Word for word, print each line of the listing below; pictures stay out.
%%
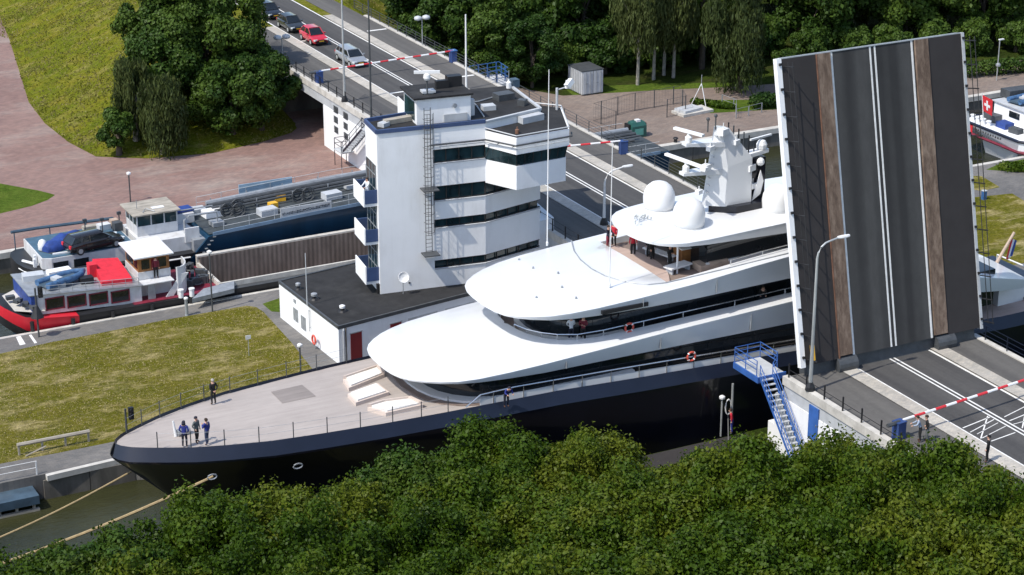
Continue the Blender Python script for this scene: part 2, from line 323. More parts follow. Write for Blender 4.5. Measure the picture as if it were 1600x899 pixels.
# grass banks carrying the road
def bank(name,bpts,rise,hmax,x0,x1,y0,y1,m,ne,st=1.2):
    xs=np.arange(x0,x1+.01,st); ys=np.arange(y0,y1+.01,st); X,Y=np.meshgrid(xs,ys); D=np.full(X.shape,1e9)
    P=np.array(bpts,float); ins=np.zeros(X.shape,bool); j=len(P)-1
    for i in range(len(P)):
        a,b=P[j],P[i]
        c=((a[1]>Y)!=(b[1]>Y))&(X<(b[0]-a[0])*(Y-a[1])/((b[1]-a[1]) or 1e-9)+a[0]); ins^=c; j=i
    for a,b in zip(P[:ne-1],P[1:ne]):
        d=b-a; t=np.clip(((X-a[0])*d[0]+(Y-a[1])*d[1])/(d@d),0,1); D=np.minimum(D,np.hypot(X-a[0]-t*d[0],Y-a[1]-t*d[1]))
    s=np.clip(D/rise,0,1); s=s*s*(3-2*s)*.55+s*.45; Z=np.where(ins,np.where(D<.6,-.12+.14*D/.6,.02)+s*hmax,-.25)+np.where(ins,(.12*np.sin(X*.7+Y*.31)*np.sin(Y*.53)+.012*rng.normal(size=X.shape))*s,0)
    me=M(); nx=len(xs); v=[(x,y,z) for x,y,z in zip(X.ravel(),Y.ravel(),Z.ravel())]
    f=[(i*nx+k,i*nx+k+1,(i+1)*nx+k+1,(i+1)*nx+k) for i in range(len(ys)-1) for k in range(nx-1) if ins[i:i+2,k:k+2].any()]
    me.add(v,f); o=struct(me,name,m,True)
    def h(x,y):
        fi=float(np.clip((y-y0)/st,0,len(ys)-1.001)); fk=float(np.clip((x-x0)/st,0,nx-1.001)); i,k=int(fi),int(fk); a,b=fi-i,fk-k
        return float(max(.02,(Z[i,k]*(1-b)+Z[i,k+1]*b)*(1-a)+(Z[i+1,k]*(1-b)+Z[i+1,k+1]*b)*a))
    return h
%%
WRITTEN ANSWER:
Continue the Blender Python script for this scene: part 2, from line 323. More parts follow. Write for Blender 4.5. Measure the picture as if it were 1600x899 pixels.
# grass banks carrying the road
def bank(name,bpts,rise,hmax,x0,x1,y0,y1,m,ne,st=1.2):
    xs=np.arange(x0,x1+.01,st); ys=np.arange(y0,y1+.01,st); X,Y=np.meshgrid(xs,ys); D=np.full(X.shape,1e9)
    P=np.array(bpts,float); ins=np.zeros(X.shape,bool); j=len(P)-1
    for i in range(len(P)):
        a,b=P[j],P[i]
        c=((a[1]>Y)!=(b[1]>Y))&(X<(b[0]-a[0])*(Y-a[1])/((b[1]-a[1]) or 1e-9)+a[0]); ins^=c; j=i
    for a,b in zip(P[:ne-1],P[1:ne]):
        d=b-a; t=np.clip(((X-a[0])*d[0]+(Y-a[1])*d[1])/(d@d),0,1); D=np.minimum(D,np.hypot(X-a[0]-t*d[0],Y-a[1]-t*d[1]))
    s=np.clip(D/rise,0,1); s=s*s*(3-2*s)*.55+s*.45; Z=np.where(ins,np.where(D<.6,-.12+.14*D/.6,.02)+s*hmax,-.25)+np.where(ins,(.12*np.sin(X*.7+Y*.31)*np.sin(Y*.53)+.012*rng.normal(size=X.shape))*s,0)
    me=M(); nx=len(xs); v=[(x,y,z) for x,y,z in zip(X.ravel(),Y.ravel(),Z.ravel())]
    f=[(i*nx+k,i*nx+k+1,(i+1)*nx+k+1,(i+1)*nx+k) for i in range(len(ys)-1) for k in range(nx-1) if ins[i:i+2,k:k+2].any()]
    me.add(v,f); o=struct(me,name,m,True)
    def h(x,y):
        fi=float(np.clip((y-y0)/st,0,len(ys)-1.001)); fk=float(np.clip((x-x0)/st,0,nx-1.001)); i,k=int(fi),int(fk); a,b=fi-i,fk-k
        return float(max(.02,(Z[i,k]*(1-b)+Z[i,k+1]*b)*(1-a)+(Z[i+1,k]*(1-b)+Z[i+1,k+1]*b)*a))
    return h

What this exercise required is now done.